Trumps Zollpolitik bedroht Kanadas Wirtschaft
Seit dessen dramatischem Kurswechsel herrschen kollektive Verunsicherung, Angst und Wut in der kanadischen Bevölkerung. Kaum ein Kanadier hätte geglaubt, dass seine Existenz einmal von der Politik im Weißen Haus abhängig sein wird. Doch jeder weiß, wie sehr Kanadas Wirtschaft auf den Export in die USA aangewiesen ist und dass die Arbeitslosigkeit steigen könnte. 77 Prozent aller kanadischen Ausfuhrgüter erreichen den mächtigen Nachbarn - vor allem Öl und Gas, aber auch Lebensmittel und Holz.
Vielerorts können sich Unternehmer nicht ad hoc neue Märkte erschließen. Und die Autoindustrie zum Beispiel ist so miteinander verzahnt, dass man im kanadischen Windsor manchmal nicht weiß, wie oft ein Bauteil die Grenze ins amerikanische Detroit überquert hat, bis es schließlich im fertigen Auto landet. Windsor und Detroit gelten als Schwesterstädte. Sie sind durch eine Brücke und Tunnel verbunden, vor allem aber durch das Versprechen, dass sie sich gegenseitig Stabilität garantieren. Jetzt herrscht hier vor allem Ratlosigkeit und Frust.
Zulauf für "Boycott USA"-Bewegung
"Was für ein sinnloser Handelskrieg mit einem befreundeten Nachbarn," findet auch Herb Staudinger und versucht dabei gelassen zu bleiben. Er stellt Kunststoffbauteile her, um Badewannen umzurüsten, damit sie stufenlos begehbar sind. Es ist sein Patent, die Produktion ist in der Nähe von Toronto. "Made in Canada" - darauf ist er stolz. Er wird demnächst zur Reha-Messe nach Düsseldorf fahren, denn auch in Europa sieht er einen Markt für sein Produkt.
Doch neben Existenzängsten, schlägt einem fast überall in Kanada auch ein neuer, teilweise etwas trotziger Patriotismus entgegen: "Buy Canadian" steht über vielen Geschäften, "made in Canada" als Kaufanreiz auf vielen Produkten und in Sportswear-Geschäften kann man T-Shirts und Kappen kaufen, auf denen "Canada is not for sale" steht.
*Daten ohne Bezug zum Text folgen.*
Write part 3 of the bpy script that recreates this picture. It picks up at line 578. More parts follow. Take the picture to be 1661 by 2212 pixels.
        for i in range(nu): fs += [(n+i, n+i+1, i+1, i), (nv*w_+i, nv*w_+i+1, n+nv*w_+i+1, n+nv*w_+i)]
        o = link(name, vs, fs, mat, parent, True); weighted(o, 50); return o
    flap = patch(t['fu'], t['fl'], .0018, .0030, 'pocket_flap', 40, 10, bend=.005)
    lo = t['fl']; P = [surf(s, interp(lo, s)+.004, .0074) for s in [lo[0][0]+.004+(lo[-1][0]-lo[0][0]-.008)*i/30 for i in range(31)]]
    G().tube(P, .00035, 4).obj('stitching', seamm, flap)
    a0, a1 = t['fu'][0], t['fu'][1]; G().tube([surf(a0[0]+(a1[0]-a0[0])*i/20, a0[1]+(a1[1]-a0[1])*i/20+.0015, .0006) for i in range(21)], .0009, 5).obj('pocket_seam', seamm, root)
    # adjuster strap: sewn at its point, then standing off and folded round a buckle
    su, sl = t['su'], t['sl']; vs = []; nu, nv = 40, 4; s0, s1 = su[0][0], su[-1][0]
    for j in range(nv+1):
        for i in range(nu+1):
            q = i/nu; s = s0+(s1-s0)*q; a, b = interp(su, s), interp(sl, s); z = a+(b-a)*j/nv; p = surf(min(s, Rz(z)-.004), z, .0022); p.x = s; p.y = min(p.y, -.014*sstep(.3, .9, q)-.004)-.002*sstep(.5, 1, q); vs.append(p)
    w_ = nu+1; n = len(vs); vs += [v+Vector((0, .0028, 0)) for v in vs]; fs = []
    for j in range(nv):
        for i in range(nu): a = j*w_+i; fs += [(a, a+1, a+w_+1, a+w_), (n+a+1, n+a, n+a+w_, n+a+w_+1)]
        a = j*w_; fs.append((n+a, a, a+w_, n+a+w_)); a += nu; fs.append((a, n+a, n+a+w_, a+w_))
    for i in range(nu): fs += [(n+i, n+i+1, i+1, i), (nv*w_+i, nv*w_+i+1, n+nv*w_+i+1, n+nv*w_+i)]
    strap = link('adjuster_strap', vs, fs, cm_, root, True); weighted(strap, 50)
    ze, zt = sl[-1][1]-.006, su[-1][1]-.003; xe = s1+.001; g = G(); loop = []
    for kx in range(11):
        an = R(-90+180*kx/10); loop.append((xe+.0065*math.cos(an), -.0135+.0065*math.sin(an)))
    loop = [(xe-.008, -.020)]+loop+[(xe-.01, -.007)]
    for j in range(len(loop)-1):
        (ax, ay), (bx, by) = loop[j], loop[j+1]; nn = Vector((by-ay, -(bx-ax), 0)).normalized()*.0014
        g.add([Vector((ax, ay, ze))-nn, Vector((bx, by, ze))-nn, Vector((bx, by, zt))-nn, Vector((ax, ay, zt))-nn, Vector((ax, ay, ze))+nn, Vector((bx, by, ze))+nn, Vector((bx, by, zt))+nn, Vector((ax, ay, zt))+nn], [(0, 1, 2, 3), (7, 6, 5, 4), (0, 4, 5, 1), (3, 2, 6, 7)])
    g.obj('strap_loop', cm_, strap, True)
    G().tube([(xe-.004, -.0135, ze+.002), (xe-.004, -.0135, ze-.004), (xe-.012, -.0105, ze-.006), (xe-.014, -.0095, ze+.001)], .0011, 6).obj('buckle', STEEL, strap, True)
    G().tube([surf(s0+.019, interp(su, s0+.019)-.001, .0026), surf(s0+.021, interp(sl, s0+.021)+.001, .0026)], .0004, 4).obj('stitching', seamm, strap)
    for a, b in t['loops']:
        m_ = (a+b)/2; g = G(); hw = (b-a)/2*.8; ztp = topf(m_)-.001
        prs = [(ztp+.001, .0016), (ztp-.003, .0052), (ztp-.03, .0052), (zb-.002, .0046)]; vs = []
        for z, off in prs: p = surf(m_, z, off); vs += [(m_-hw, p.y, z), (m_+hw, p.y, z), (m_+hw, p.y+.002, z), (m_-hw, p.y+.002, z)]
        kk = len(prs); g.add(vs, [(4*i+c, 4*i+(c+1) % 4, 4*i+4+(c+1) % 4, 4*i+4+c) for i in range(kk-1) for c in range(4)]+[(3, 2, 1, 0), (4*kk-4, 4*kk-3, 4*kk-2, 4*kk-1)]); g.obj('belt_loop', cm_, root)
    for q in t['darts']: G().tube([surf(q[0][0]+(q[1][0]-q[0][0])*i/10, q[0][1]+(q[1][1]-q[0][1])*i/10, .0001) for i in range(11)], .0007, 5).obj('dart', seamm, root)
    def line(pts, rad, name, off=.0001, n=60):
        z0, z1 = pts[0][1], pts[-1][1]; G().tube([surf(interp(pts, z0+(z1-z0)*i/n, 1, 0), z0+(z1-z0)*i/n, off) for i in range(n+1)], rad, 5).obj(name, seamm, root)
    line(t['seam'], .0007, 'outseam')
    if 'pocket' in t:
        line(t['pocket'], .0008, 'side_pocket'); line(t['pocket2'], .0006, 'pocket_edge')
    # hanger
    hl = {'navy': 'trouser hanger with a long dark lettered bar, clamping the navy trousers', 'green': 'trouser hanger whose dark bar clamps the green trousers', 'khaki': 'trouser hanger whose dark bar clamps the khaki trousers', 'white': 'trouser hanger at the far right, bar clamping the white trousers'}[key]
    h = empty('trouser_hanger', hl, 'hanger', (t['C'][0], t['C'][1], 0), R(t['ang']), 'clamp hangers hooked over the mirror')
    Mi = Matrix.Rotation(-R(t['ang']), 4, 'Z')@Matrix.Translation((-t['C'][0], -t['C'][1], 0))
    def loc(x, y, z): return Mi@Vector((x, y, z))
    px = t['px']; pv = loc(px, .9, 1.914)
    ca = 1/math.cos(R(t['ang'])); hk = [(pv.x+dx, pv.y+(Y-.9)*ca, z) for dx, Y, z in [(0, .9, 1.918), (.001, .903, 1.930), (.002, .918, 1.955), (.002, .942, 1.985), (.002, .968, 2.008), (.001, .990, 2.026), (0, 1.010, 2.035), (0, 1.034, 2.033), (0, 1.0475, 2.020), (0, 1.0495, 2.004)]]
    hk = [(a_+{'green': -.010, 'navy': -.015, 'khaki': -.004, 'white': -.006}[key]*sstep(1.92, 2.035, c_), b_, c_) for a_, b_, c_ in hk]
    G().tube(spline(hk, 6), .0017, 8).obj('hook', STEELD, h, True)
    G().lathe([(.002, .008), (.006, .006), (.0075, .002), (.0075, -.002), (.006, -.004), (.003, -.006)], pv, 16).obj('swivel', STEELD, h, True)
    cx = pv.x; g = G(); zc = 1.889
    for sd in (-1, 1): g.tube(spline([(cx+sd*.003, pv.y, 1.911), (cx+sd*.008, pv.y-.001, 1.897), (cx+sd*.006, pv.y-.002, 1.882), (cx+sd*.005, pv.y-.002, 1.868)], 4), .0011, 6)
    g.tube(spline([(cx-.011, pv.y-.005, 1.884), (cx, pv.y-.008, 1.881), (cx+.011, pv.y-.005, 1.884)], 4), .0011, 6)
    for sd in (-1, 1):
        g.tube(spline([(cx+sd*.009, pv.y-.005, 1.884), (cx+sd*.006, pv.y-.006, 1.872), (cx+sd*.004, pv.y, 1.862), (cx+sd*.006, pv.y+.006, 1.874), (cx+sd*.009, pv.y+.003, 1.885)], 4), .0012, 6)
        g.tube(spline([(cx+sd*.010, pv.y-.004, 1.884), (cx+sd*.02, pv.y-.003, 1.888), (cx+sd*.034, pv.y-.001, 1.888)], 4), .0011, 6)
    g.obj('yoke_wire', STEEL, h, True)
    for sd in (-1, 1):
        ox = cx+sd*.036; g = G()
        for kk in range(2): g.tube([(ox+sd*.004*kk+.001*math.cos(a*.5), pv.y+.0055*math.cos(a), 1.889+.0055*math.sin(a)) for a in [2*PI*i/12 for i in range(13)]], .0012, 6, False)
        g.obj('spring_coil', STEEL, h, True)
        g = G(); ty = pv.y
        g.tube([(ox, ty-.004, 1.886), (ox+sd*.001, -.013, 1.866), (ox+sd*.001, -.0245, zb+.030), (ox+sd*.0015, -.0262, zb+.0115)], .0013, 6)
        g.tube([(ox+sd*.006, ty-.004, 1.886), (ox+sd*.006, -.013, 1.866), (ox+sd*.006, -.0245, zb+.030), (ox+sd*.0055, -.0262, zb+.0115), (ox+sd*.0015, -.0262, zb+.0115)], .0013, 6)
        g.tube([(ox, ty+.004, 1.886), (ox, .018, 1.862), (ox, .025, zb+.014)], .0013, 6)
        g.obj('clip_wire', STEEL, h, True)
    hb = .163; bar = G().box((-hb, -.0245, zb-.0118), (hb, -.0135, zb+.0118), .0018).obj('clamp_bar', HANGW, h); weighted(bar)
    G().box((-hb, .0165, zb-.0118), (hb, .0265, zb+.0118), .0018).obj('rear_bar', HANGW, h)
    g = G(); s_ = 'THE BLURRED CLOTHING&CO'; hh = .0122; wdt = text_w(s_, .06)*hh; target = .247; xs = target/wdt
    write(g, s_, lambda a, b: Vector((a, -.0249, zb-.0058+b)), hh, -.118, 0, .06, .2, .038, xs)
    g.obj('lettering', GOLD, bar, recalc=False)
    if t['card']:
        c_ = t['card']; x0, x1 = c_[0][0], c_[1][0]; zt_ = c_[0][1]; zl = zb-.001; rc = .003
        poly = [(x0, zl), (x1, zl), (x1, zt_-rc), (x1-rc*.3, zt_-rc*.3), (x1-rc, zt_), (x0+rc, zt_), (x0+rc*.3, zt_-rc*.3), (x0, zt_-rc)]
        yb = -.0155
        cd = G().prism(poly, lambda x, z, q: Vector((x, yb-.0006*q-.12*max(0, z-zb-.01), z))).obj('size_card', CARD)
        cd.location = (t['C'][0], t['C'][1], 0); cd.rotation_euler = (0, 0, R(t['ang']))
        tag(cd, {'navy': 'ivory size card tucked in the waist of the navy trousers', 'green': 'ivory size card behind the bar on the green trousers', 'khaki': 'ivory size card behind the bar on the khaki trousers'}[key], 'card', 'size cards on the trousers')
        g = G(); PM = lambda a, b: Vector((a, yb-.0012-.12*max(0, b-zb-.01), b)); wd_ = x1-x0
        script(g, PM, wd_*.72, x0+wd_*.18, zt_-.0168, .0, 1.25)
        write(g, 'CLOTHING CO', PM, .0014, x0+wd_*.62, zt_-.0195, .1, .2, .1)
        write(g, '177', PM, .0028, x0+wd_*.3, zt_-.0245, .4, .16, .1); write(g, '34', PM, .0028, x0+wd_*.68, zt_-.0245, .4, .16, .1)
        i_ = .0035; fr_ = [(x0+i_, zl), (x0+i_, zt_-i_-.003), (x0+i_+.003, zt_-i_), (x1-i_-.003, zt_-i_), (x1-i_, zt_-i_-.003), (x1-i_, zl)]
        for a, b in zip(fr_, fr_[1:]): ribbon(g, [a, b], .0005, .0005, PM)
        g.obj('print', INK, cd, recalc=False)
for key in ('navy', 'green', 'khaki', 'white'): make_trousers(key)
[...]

Trumps ruchlose Drohung, Kanada zu annektieren, hat die Kanadier ins Mark getroffen und eine Welle der Solidarität ausgelöst. Der "Boycott USA"-Bewegung schließen sich viele an, kaufen keine amerikanischen Produkte mehr oder ändern ihre Urlaubspläne. Die Buchungen von US-Reisen sind hier um 70 Prozent gesunken.
Wer liegt in den Umfragen vorn?
Nach dem Rücktritt von Premierminister Justin Trudeau deutete zunächst alles auf einen Kurswechsel in Kanada und einen Erdrutschsieg für die Konservative Partei hin. Noch Mitte Januar lag die Partei von Pierre Poilievre in Umfragen um mehr als 25 Prozentpunkte vorn. "Change" und "Canada first" - markige Worte und eine Art Trump-light-Rhetorik sind sein Motto. Doch inzwischen liegt die liberale Partei von Mark Carney in allen Umfragen vorne. Der Spitzenkandidat, so Beobachter, könnte für viele Kanadier genug "Change" sein, denn sie trauen ihm, dem Finanz- und Wirtschaftsexperten eher zu, Trump die Stirn bieten zu können. Und das ist vermutlich auch die wahlentscheidende Frage.